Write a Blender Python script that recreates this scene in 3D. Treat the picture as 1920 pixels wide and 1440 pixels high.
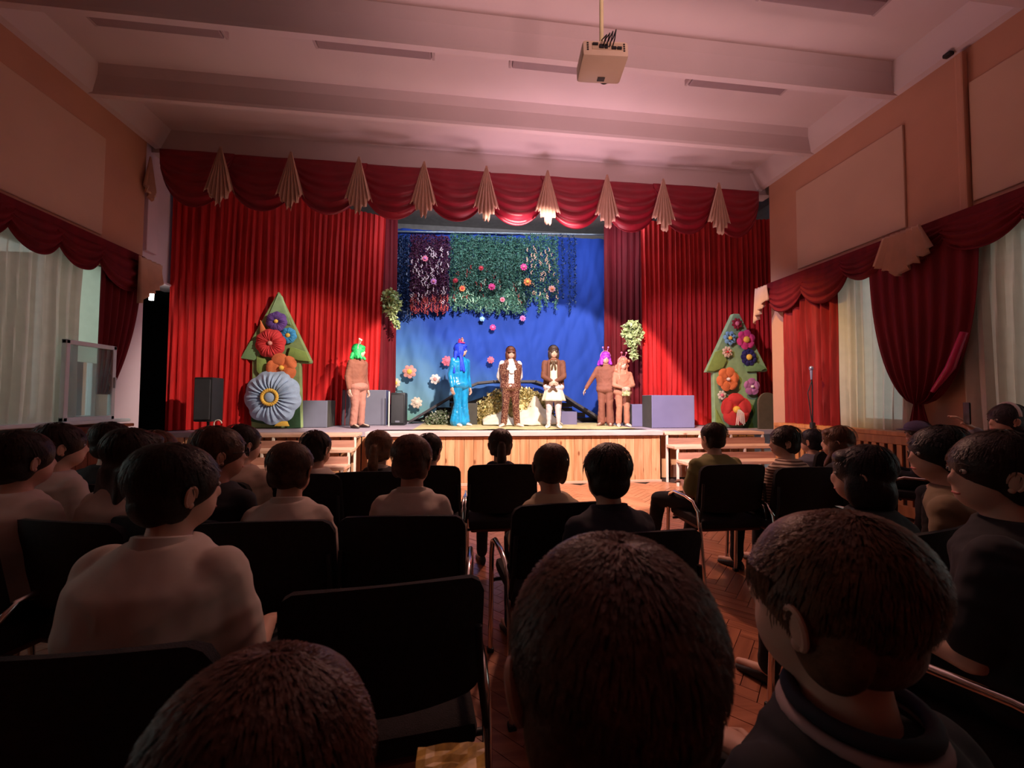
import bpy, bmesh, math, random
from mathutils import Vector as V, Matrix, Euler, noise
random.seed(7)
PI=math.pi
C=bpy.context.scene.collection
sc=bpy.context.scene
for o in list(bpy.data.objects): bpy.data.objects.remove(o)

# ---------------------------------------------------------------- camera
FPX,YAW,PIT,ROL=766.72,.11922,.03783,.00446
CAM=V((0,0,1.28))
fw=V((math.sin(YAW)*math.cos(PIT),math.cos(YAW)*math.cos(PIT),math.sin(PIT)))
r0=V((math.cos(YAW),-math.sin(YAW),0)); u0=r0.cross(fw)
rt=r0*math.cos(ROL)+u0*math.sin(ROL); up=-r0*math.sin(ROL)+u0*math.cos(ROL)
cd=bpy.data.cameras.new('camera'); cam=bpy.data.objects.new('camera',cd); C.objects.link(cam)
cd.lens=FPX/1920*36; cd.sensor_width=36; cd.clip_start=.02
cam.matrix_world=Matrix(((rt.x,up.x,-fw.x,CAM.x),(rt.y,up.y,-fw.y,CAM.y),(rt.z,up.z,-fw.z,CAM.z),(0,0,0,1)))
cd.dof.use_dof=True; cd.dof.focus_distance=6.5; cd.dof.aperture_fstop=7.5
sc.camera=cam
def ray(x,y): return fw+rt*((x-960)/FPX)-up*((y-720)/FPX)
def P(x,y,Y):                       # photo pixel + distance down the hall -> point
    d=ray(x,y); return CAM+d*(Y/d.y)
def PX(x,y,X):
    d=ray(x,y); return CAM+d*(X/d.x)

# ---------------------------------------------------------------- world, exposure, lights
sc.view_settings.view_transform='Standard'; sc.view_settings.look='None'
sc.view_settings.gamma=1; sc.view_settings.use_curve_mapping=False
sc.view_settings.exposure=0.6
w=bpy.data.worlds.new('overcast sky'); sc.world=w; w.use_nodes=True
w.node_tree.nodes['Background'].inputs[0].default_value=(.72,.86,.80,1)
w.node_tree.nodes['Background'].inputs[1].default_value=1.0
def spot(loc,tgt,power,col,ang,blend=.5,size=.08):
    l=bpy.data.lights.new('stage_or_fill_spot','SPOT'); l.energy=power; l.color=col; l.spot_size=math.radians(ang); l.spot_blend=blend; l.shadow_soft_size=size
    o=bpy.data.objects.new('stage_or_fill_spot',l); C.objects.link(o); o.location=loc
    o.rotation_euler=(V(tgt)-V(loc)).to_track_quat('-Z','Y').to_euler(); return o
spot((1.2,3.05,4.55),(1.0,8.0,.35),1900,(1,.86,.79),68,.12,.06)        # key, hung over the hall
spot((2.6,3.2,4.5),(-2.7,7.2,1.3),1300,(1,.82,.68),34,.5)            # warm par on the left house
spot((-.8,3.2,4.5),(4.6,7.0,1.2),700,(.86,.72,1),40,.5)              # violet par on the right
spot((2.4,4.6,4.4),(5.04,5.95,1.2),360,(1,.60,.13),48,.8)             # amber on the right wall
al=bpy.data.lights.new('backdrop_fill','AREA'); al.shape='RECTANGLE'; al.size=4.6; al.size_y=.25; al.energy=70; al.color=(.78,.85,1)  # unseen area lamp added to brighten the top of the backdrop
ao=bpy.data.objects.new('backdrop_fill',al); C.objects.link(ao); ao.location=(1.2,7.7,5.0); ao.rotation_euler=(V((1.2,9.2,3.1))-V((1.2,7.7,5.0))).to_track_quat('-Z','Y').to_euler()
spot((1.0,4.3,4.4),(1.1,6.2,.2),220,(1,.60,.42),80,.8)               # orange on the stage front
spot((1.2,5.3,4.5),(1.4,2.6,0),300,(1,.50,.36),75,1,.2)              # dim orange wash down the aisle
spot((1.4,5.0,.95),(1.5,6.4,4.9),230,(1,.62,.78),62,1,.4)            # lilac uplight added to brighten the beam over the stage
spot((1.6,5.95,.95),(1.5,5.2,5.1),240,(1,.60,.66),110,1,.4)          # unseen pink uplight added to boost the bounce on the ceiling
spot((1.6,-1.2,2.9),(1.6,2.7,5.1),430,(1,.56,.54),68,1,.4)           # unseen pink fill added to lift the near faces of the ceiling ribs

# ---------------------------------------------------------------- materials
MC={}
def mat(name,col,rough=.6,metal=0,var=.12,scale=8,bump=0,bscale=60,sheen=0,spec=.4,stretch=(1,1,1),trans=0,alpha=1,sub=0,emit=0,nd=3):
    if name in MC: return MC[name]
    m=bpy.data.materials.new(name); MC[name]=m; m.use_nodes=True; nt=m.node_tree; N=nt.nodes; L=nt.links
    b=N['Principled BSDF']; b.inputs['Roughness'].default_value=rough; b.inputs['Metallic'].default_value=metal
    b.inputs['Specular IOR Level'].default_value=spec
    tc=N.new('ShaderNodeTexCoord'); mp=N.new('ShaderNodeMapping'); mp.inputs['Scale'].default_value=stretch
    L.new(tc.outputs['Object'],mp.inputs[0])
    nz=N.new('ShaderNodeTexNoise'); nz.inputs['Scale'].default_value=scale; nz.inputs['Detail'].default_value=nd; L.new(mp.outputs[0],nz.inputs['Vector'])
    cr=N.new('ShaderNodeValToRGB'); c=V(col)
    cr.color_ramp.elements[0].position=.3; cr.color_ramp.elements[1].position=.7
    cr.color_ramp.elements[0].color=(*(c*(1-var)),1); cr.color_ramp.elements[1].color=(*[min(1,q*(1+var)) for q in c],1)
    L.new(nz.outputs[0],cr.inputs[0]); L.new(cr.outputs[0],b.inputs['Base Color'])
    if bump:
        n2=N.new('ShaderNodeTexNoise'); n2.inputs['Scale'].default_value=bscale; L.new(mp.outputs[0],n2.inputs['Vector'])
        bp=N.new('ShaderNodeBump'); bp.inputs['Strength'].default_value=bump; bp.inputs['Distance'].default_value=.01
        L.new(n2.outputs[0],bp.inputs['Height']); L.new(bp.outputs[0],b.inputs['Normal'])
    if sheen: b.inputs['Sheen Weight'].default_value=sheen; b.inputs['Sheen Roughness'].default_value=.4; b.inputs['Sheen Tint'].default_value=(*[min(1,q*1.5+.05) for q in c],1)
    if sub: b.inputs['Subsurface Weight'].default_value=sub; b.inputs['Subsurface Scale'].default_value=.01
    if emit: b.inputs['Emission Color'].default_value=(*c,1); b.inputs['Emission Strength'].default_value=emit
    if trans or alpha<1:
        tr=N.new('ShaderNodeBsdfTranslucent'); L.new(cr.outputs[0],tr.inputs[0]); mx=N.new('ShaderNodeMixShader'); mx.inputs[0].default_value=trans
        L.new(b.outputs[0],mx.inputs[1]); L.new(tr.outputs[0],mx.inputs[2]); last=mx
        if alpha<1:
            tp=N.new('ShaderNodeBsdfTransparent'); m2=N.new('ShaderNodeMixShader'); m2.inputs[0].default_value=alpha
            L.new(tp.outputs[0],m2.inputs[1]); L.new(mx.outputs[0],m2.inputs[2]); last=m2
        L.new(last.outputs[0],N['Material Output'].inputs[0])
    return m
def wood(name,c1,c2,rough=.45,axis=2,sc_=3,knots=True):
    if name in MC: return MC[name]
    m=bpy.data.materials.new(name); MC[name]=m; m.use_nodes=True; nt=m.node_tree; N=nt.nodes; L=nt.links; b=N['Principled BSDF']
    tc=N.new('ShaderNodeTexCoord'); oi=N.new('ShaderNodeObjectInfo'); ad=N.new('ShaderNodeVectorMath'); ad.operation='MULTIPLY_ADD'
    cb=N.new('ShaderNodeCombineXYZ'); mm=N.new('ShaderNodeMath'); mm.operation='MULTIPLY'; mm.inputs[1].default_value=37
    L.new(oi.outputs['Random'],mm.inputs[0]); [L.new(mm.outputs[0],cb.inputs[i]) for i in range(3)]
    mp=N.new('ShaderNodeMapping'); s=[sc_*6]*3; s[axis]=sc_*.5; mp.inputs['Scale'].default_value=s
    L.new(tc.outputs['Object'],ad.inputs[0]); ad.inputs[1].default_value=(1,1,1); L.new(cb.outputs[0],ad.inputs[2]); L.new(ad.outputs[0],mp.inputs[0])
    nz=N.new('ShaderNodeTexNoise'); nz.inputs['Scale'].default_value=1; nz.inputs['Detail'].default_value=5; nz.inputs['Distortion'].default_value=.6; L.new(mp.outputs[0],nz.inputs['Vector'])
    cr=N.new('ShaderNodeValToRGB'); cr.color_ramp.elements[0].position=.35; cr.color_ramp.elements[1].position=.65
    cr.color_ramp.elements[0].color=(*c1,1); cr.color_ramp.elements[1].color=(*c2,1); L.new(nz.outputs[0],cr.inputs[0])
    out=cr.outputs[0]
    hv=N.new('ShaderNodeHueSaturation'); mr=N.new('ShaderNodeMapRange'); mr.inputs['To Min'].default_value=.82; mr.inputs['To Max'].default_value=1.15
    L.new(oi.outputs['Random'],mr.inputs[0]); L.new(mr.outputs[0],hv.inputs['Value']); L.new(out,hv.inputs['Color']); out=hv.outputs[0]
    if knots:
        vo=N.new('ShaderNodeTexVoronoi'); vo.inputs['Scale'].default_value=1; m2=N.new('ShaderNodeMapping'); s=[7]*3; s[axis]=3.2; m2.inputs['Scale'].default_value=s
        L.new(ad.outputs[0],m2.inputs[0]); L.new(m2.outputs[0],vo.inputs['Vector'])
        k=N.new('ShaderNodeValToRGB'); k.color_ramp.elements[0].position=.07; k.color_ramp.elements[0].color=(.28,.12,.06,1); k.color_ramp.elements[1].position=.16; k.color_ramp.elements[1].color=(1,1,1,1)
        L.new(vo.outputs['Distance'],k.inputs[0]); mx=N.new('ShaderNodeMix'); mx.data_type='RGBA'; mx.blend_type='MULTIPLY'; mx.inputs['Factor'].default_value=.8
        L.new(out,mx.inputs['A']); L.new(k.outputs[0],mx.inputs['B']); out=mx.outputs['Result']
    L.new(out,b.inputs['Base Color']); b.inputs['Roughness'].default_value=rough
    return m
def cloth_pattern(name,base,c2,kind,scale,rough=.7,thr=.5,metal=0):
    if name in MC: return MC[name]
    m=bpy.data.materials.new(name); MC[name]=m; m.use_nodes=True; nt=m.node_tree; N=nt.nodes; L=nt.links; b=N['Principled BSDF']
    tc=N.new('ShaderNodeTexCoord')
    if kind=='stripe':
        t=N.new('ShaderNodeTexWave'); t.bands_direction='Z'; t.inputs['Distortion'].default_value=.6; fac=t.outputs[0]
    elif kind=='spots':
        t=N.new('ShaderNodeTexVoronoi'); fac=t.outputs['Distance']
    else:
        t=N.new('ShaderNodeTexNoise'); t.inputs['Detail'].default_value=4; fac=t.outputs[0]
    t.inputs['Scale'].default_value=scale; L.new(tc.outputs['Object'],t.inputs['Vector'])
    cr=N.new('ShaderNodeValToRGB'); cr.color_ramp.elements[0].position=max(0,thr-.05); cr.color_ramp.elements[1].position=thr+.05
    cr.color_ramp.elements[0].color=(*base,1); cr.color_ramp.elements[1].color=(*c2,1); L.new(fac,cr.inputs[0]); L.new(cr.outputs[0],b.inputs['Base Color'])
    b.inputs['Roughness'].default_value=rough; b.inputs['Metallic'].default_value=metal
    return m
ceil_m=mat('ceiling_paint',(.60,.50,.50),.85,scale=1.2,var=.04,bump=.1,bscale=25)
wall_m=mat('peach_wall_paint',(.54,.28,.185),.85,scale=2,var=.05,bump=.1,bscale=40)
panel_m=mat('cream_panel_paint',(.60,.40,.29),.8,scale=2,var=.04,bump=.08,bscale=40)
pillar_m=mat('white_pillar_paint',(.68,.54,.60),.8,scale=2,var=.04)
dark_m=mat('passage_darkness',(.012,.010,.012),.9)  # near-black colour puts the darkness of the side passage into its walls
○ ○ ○
▸ Instructions for the task
Repeat, word for word and with no pictures, only the lines running from the beginning of the data to the line that contains "d=ray(x,y); return CAM+d*(X/d.x)".

▸ Task response
Write a Blender Python script that recreates this scene in 3D. Treat the picture as 1920 pixels wide and 1440 pixels high.
import bpy, bmesh, math, random
from mathutils import Vector as V, Matrix, Euler, noise
random.seed(7)
PI=math.pi
C=bpy.context.scene.collection
sc=bpy.context.scene
for o in list(bpy.data.objects): bpy.data.objects.remove(o)

# ---------------------------------------------------------------- camera
FPX,YAW,PIT,ROL=766.72,.11922,.03783,.00446
CAM=V((0,0,1.28))
fw=V((math.sin(YAW)*math.cos(PIT),math.cos(YAW)*math.cos(PIT),math.sin(PIT)))
r0=V((math.cos(YAW),-math.sin(YAW),0)); u0=r0.cross(fw)
rt=r0*math.cos(ROL)+u0*math.sin(ROL); up=-r0*math.sin(ROL)+u0*math.cos(ROL)
cd=bpy.data.cameras.new('camera'); cam=bpy.data.objects.new('camera',cd); C.objects.link(cam)
cd.lens=FPX/1920*36; cd.sensor_width=36; cd.clip_start=.02
cam.matrix_world=Matrix(((rt.x,up.x,-fw.x,CAM.x),(rt.y,up.y,-fw.y,CAM.y),(rt.z,up.z,-fw.z,CAM.z),(0,0,0,1)))
cd.dof.use_dof=True; cd.dof.focus_distance=6.5; cd.dof.aperture_fstop=7.5
sc.camera=cam
def ray(x,y): return fw+rt*((x-960)/FPX)-up*((y-720)/FPX)
def P(x,y,Y):                       # photo pixel + distance down the hall -> point
    d=ray(x,y); return CAM+d*(Y/d.y)
def PX(x,y,X):
    d=ray(x,y); return CAM+d*(X/d.x)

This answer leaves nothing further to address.